* **OBJECTIVE**
Scan the data below and pick out the lines containing the word "script".

* **GIVEN RECORDS**
....................

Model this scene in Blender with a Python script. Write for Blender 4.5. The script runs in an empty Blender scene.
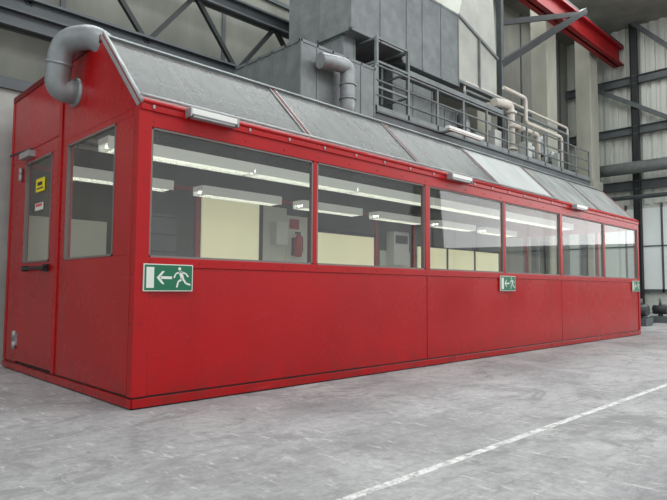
import bpy, bmesh, math, random
from mathutils import Vector, Matrix
random.seed(4)
SC=bpy.context.scene
# ---------------------------------------------------------------- materials
def srgb(r,g,b):
    f=lambda c:(c/255/12.92) if c/255<=.04045 else ((c/255+.055)/1.055)**2.4
    return (f(r),f(g),f(b),1)
def mat(name,col,rough=.5,metal=0,var=0,scale=3,bump=0,bscale=40,col2=None,emit=0,coat=0,stretch=None,detail=6,spec=.5):
    m=bpy.data.materials.new(name);m.use_nodes=True
    nt=m.node_tree;N=nt.nodes;L=nt.links;b=N['Principled BSDF']
    b.inputs['Base Color'].default_value=col;b.inputs['Roughness'].default_value=rough;b.inputs['Metallic'].default_value=metal
    b.inputs['Specular IOR Level'].default_value=spec
    if coat: b.inputs['Coat Weight'].default_value=coat;b.inputs['Coat Roughness'].default_value=.12
    if emit: b.inputs['Emission Color'].default_value=col;b.inputs['Emission Strength'].default_value=emit
    tc=N.new('ShaderNodeTexCoord');src=tc.outputs['Object']
    if stretch:
        mp=N.new('ShaderNodeMapping');mp.inputs['Scale'].default_value=stretch;L.new(src,mp.inputs['Vector']);src=mp.outputs['Vector']
    if var or col2:
        n=N.new('ShaderNodeTexNoise');n.inputs['Scale'].default_value=scale;n.inputs['Detail'].default_value=detail;n.inputs['Roughness'].default_value=.6
        L.new(src,n.inputs['Vector'])
        cr=N.new('ShaderNodeValToRGB');cr.color_ramp.elements[0].position=.35;cr.color_ramp.elements[1].position=.68
        c2=col2 or tuple(max(0,c*(1-var)) for c in col[:3])+(1,)
        cr.color_ramp.elements[0].color=c2;cr.color_ramp.elements[1].color=col
        L.new(n.outputs['Fac'],cr.inputs['Fac']);L.new(cr.outputs['Color'],b.inputs['Base Color'])
    if bump:
        n2=N.new('ShaderNodeTexNoise');n2.inputs['Scale'].default_value=bscale;n2.inputs['Detail'].default_value=4;L.new(src,n2.inputs['Vector'])
        bp=N.new('ShaderNodeBump');bp.inputs['Strength'].default_value=bump;bp.inputs['Distance'].default_value=.02
        L.new(n2.outputs['Fac'],bp.inputs['Height']);L.new(bp.outputs['Normal'],b.inputs['Normal'])
    return m
def red_mat():
    m=mat('red_paint',srgb(174,4,12),.25,0,bump=.05,bscale=2.0,spec=.38)
    nt=m.node_tree;N=nt.nodes;L=nt.links;b=N['Principled BSDF'];tc=N.new('ShaderNodeTexCoord')
    def layer(sc,st,lo,hi,rot=0):
        mp=N.new('ShaderNodeMapping');mp.inputs['Scale'].default_value=st;mp.inputs['Rotation'].default_value=(0,rot,0);L.new(tc.outputs['Object'],mp.inputs[0])
        n=N.new('ShaderNodeTexNoise');n.inputs['Scale'].default_value=sc;n.inputs['Detail'].default_value=7;n.inputs['Roughness'].default_value=.6;L.new(mp.outputs[0],n.inputs[0])
        r=N.new('ShaderNodeMapRange');r.inputs[1].default_value=lo;r.inputs[2].default_value=hi;L.new(n.outputs['Fac'],r.inputs[0]);return r.outputs[0]
    def mix(fac,a,c,k):
        mu=N.new('ShaderNodeMath');mu.operation='MULTIPLY';mu.inputs[1].default_value=k;L.new(fac,mu.inputs[0])
        x=N.new('ShaderNodeMix');x.data_type='RGBA';L.new(mu.outputs[0],x.inputs[0])
        if isinstance(a,tuple): x.inputs[6].default_value=a
        else: L.new(a,x.inputs[6])
        x.inputs[7].default_value=c;return x.outputs[2]
    c=mix(layer(.7,(1,1,1),.35,.7),srgb(174,4,12),srgb(160,3,10),1)
    c=mix(layer(3,(1,1,.12),.5,.8),c,srgb(134,3,8),.35)
    c=mix(layer(6,(.2,.2,2),.62,.74,.1),c,srgb(196,80,80),.25)
    # grime rising from the floor (real dirt band, z < .35 m)
    sx=N.new('ShaderNodeSeparateXYZ');L.new(tc.outputs['Object'],sx.inputs[0])
    mr=N.new('ShaderNodeMapRange');mr.inputs[1].default_value=.36;mr.inputs[2].default_value=.06;L.new(sx.outputs[2],mr.inputs[0])
    mm=N.new('ShaderNodeMath');mm.operation='MULTIPLY';L.new(mr.outputs[0],mm.inputs[0]);L.new(layer(5,(1,1,1),.35,.65),mm.inputs[1])
    c=mix(mm.outputs[0],c,srgb(110,34,30),.55)
    L.new(c,b.inputs['Base Color'])
    r=N.new('ShaderNodeMapRange');r.inputs[3].default_value=.18;r.inputs[4].default_value=.34;L.new(layer(1.2,(1,1,1),.3,.7),r.inputs[0]);L.new(r.outputs[0],b.inputs['Roughness'])
    return m
RED=red_mat()
REDF=mat('red_frame_paint',srgb(174,6,13),.38,0,var=.15,scale=2,spec=.35)
REDD=mat('dark_red_paint',srgb(115,8,12),.5,0,var=.3,scale=3,spec=.3)
REDG=mat('crane_red_paint',srgb(150,22,26),.5,0,var=.3,scale=1,spec=.3)
GALV=mat('galvanised_steel',srgb(156,162,162),.42,.35,var=.28,scale=4,bump=.05,bscale=8)
GALVL=mat('pale_sheet_steel',srgb(180,181,172),.5,.15,var=.2,scale=1.5)
GALVD=mat('galvanised_steel_dark',srgb(126,132,132),.5,.2,var=.3,scale=3)
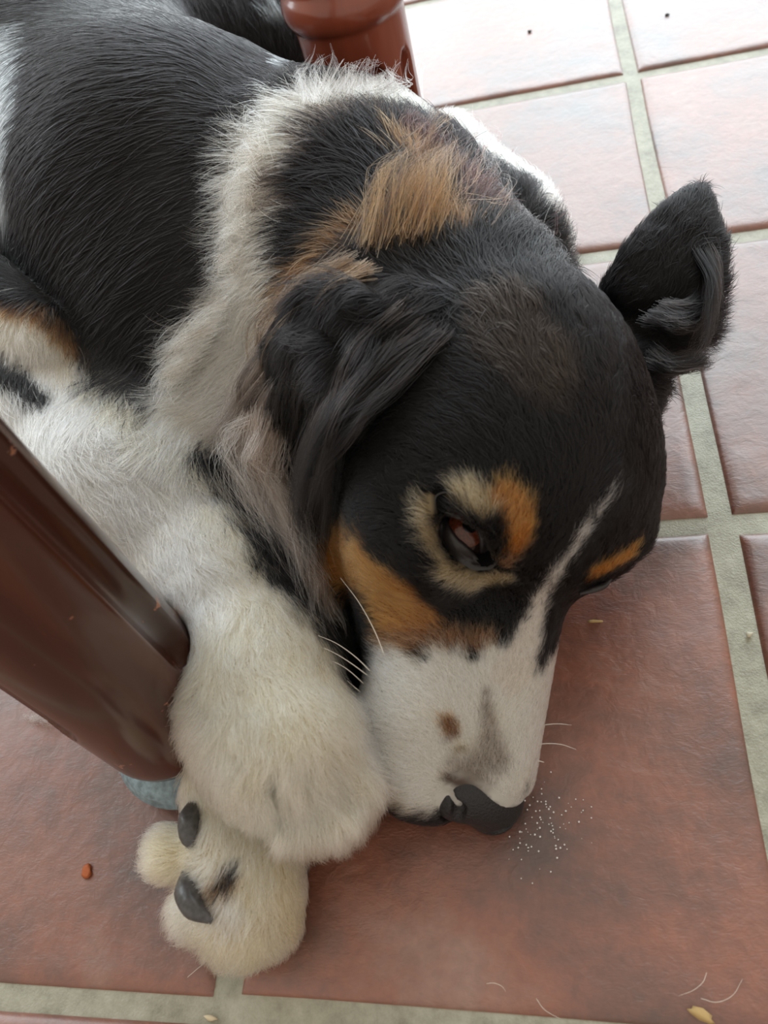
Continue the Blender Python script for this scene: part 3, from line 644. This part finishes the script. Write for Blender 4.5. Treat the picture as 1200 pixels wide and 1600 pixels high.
# ------------------------------------------------------------------ long locks: fringe of the ears, wisps over the ruff
class Locks:
    def __init__(s, seed): s.P = []; s.R = []; s.C = []; s.r = np.random.default_rng(seed)
    def lock(s, G, n, spread, col, rad=.00014, tip=.65, wave=.0012, K=12):
        r = s.r; G = np.array(G, float)
        # smooth resample
        t = np.linspace(0, len(G) - 1, K); Gp = np.vstack([2 * G[0] - G[1], G, 2 * G[-1] - G[-2]]); i = np.clip(t.astype(int), 0, len(G) - 2); u = (t - i)[:, None]
        a, b, c, d = Gp[i], Gp[i + 1], Gp[i + 2], Gp[i + 3]
        cv = .5 * (2 * b + (c - a) * u + (2 * a - 5 * b + 4 * c - d) * u ** 2 + (3 * b - a - 3 * c + d) * u ** 3)
        S = np.linspace(0, 1, K); ph = r.uniform(0, 6.28, 3); amp = wave * S
        wv = np.stack([np.sin(S * r.uniform(5, 11) + ph[0]), np.sin(S * r.uniform(5, 11) + ph[1]), .4 * np.sin(S * 7 + ph[2])], 1) * amp[:, None]
        o = r.normal(size=(n, 3)) * spread; o2 = r.normal(size=(n, 3)) * spread * tip
        ln = r.uniform(.72, 1.0, n)
        idx = S[None, :] * ln[:, None] * (K - 1); i0 = np.clip(idx.astype(int), 0, K - 2); fr = (idx - i0)[:, :, None]
        base = cv + wv; P = base[i0] * (1 - fr) + base[i0 + 1] * fr
        pr = np.sin(np.pi * np.clip(S * .85 + .15, 0, 1))[None, :, None]
        P = P + o[:, None, :] * (1 - S)[None, :, None] + o2[:, None, :] * S[None, :, None] * pr * 1.5 + o2[:, None, :] * S[None, :, None] * .6
        P[:, :, 2] = np.maximum(P[:, :, 2], .001)
        s.P.append(P); s.R.append(rad * r.uniform(.7, 1.2, (n, 1)) * np.linspace(1, .25, K)[None, :])
        s.C.append(np.clip(np.array(col)[None] * np.exp(r.normal(size=(n, 1)) * .2), .003, .9))
    def family(s, stops, count, n, spread, cols, offs, **k):
        """stops: [((x0,y0),(x1,y1)), ...] lines swept by the locks; offs: height over the coat at each"""
        for c in range(count):
            t = s.r.random(); G = []
            for j, ((x0, y0), (x1, y1)) in enumerate(stops):
                tt = np.clip(t + s.r.normal() * .07, -.1, 1.1); G.append(on(x0 + (x1 - x0) * tt + s.r.normal() * 3, y0 + (y1 - y0) * tt + s.r.normal() * 3, offs[j] * s.r.uniform(.6, 1.3), G[-1] if G else None))
            cc = np.array(cols[s.r.integers(len(cols))]) * math.exp(s.r.normal() * .35); s.lock(G, int(n * .55 * s.r.uniform(.5, 1.4)), spread, cc, **k)
    def done(s, name, parent, label=None):
        o = add_curves(name, np.concatenate(s.P), np.concatenate(s.R), np.concatenate(s.C), parent, HAIR); o['kind'] = 'stuff'
        if label: o['label'] = label
        return o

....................

* **CORRECT OUTPUT**
Model this scene in Blender with a Python script. Write for Blender 4.5. The script runs in an empty Blender scene.
Continue the Blender Python script for this scene: part 3, from line 644. This part finishes the script. Write for Blender 4.5. Treat the picture as 1200 pixels wide and 1600 pixels high.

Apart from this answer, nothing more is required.